Saturday, April 15, 2006

The BEST article on immigration

I've seen is, not surprisingly, from Peggy Noonan.

It would be presumptous to attempt to paraphrase Noonan, a Reagan speechwriter, so in her own words:

I love immigrants...I love them because they are brave. They left their country and struggled their way to this one to get a better life...I love immigrants because they make themselves lonely for their children. They go to a place where few share their language, their memories, their references. They do this so their children will have a greater chance at happiness. I love immigrants because they invest in the future with the biggest thing they can invest with: their life.

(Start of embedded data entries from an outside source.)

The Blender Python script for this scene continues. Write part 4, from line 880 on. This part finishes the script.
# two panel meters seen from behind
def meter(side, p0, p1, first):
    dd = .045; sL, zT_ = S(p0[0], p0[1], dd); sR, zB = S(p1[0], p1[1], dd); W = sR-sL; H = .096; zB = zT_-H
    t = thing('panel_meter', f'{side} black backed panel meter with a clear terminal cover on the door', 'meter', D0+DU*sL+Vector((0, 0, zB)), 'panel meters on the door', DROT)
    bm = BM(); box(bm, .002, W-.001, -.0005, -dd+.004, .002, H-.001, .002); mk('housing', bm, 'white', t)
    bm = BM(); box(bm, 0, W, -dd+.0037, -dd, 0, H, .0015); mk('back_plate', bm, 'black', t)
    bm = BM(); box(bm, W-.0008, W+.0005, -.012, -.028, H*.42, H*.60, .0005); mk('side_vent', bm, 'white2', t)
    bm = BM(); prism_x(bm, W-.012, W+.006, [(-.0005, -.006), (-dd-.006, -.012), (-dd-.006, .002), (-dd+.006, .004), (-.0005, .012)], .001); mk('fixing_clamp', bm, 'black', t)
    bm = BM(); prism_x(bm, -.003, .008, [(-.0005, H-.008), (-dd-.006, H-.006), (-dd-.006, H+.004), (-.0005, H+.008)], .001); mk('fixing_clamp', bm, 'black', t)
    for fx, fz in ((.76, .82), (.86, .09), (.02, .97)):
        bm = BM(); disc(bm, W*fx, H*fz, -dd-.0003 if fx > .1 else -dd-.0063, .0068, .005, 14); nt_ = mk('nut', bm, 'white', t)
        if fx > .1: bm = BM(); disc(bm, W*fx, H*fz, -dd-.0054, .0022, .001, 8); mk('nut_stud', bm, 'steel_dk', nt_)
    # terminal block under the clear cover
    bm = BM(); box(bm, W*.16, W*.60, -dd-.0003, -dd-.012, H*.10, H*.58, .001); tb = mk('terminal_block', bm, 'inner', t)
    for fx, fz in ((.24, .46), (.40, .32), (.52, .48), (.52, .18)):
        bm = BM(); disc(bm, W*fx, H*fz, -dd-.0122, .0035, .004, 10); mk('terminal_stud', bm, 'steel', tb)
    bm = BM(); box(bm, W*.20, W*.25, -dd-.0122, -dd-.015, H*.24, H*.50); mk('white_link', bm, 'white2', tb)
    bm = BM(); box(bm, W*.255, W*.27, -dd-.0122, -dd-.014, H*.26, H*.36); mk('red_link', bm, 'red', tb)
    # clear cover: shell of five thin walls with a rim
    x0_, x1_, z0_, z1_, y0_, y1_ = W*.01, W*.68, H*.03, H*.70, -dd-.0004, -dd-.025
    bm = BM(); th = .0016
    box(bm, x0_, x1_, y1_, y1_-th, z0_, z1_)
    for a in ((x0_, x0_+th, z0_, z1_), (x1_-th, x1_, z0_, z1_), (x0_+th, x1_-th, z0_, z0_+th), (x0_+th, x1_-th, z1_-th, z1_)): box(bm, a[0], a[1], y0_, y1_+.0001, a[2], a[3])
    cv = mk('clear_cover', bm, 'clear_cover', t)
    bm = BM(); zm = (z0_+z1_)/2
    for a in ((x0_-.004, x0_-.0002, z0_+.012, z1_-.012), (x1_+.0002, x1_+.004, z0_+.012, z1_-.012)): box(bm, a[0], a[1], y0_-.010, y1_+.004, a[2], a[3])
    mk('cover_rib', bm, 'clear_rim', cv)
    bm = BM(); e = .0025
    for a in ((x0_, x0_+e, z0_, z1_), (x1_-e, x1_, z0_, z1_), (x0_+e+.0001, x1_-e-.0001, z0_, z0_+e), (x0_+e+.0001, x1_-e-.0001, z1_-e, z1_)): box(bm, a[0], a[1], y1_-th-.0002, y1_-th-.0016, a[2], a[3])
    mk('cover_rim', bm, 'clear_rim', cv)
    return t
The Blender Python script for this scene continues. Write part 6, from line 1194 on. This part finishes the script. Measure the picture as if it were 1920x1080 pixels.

Not sure its ever been said better.

This week I went to the immigration march in New York. We massed on the Brooklyn Bridge and then marched into lower Manhattan. I just wanted to be there and see who was marching and hear what they said.
...
I walked along with a young black woman, an American in her mid-20s, who was chatting in English and Spanish with those nearby. She was clearly in some organizational position, and she was carrying an American flag...But it was clear all the American flags were a strategic decision. All those Mexican flags in the marches in L.A. and elsewhere 10 days ago had been a public relations disaster. So now it was all American flags.
...
We curled past the courthouses of downtown, up Broadway, to Chinatown. Chinatown is of course largely populated by immigrants, legal and illegal, but they were not in the march. In fact, I did not see a single Asian in the march. They were all working, in the shops and on the street. They had no intention of letting yet another New York march get in the way of business. And you know, the marchers seemed to sense it. They didn't spend long in Chinatown.


Not a *single* Asian.

And Noonan's best point I think:

While the marchers seemed to be good people, and were very likable, the march itself, I think, violated the old immigrant politesse--the general understanding that you're not supposed to get here and immediately start making demands. It would never have occurred to my grandparents to demand respect. They thought they had to earn it. It would never have occurred to them to air mass grievances, assert rights, issue a list of legislative demands. Especially if they were here unlawfully.

Amen.

We are a sovereign nation operating under the rule of law. That, in fact, is why many immigrants come here. They come from places where the law, such as it is, is corrupt, malleable, limiting. Does it make sense to subvert our own laws to facilitate the entrance of those in pursuit of government by law? Whatever our sentiments and sympathies as individuals, America has the right, and the responsibility, to protect the integrity of its borders, to make the laws by which immigrants are granted entrance, and to enforce those laws.
...
I think those whose primary concern is preserving the Hispanic vote for the Democratic Party, or not losing the Hispanic vote for the Republican Party, are being cynical, selfish, and stupid, too. It's not all about who gets what vote, it's about continuing a system of laws that has allowed America to become, among many other things, a place immigrants want to come to. And it's about admitting immigrants in a coherent, orderly, legal manner, with an eye first to what America needs. That's how you continue a good thing, which is what we've had.


A thought. Two generations ago City College (part of the City University of New York) was considered one of the finest colleges in the country - just a cut below the Ivies - and much more affordable to immigrants. A generation ago, in a paroxysm of egalitarian and multicultural overreach, a bunch of nitwits got together and decided that City College should have open admissions - basically anyone with a pulse ought to get in.

Unsurprisingly City College and the CUNY system saw the caliber of its students, its faculty and its reputation sink disastrously. It hasn't recovered.